About 1,600 people in Uvalde have received mental health treatment since the attack, about 10% of the city’s population, according to Sonja Gaines, the deputy executive commissioner for intellectual and developmental disability and behavioral health services at Texas Health and Human Services.

Gaines said there is a 50% vacancy rate for case workers, which has in effect doubled caseload.

“As you can imagine, you get diminished returns in terms of the effectiveness and also the burnout,” she said. “I would say the workforce has been a challenge.”

David Lakey, UT System’s vice chancellor for health affairs, led off the hearing Wednesday stress that fact, too.

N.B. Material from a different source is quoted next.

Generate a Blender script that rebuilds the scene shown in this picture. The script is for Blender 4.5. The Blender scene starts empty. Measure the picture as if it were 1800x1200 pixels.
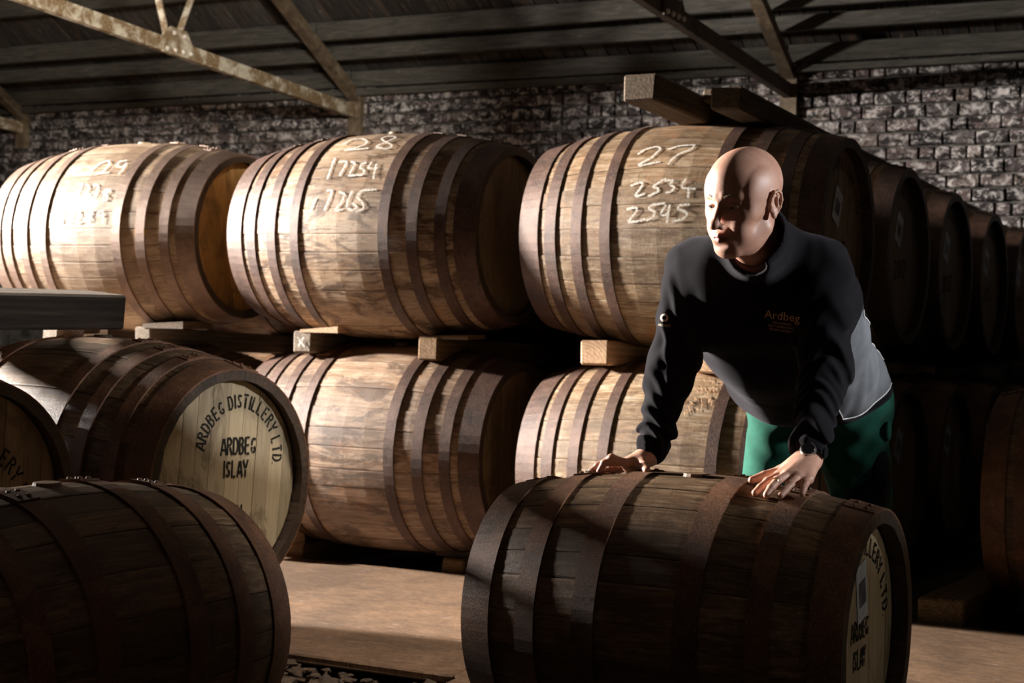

“If we don’t have the workforce there to provide the counseling services to our kids in the schools, we’re not going to be able to identify issues early, provide them the counseling they need, the services they need to get them on the path they need,” he said.

The very last topic covered by the committee after two full days has been the most discussed since the attack: gun safety.

Nicole Golden, the executive director of Texas Gun Sense and Aurora Vasquez, the Sandy Hook Promise Vice President, spoke to the committee.

Both offered suggestions for gun law changes including raising the age of those who can purchase a gun to 21 and for extreme risk laws that allow courts to take weapons away from owners considered to be an imminent threat.

“The answer comes in the form of prevention, not reaction,” Golden said. “Background checks on private transfers may have prevented Midland-Odessa. Extreme risk protection orders may have averted El Paso. Child access prevention laws may have prevented Santa Fe.”

Vasquez also focused on closing a loophole allowing for person-to-person gun sales which let people who would not be able to buy a gun from a licensed dealer still purchase one from a friend, neighbor or other non-dealer.

“To advance other solutions that have been spoken about these past two days and not to include these would be a grave error,” Golden said. “There’s data behind there. They’re proven.”

Much of the public testimony from 14 speakers Wednesday focused on instituting better mental health policies and strong gun laws.

Many lawmakers have pushed for the governor to call a special session to allow the state to pass new law in response to Uvalde.

Tuesday, Texas big city mayors including in Dallas, Arlington and Fort Worth joined that call asking for universal background checks, increasing the age to purchase weapons to 21, passing red flag laws, increasing mental health funding and adding school safety officers.

The senate committee opened Tuesday with its chair, Sen. Robert Nichols, acknowledging this was the third time the state had created a special committee following a mass shooting. Now Texans will see what the state does to prevent a fourth.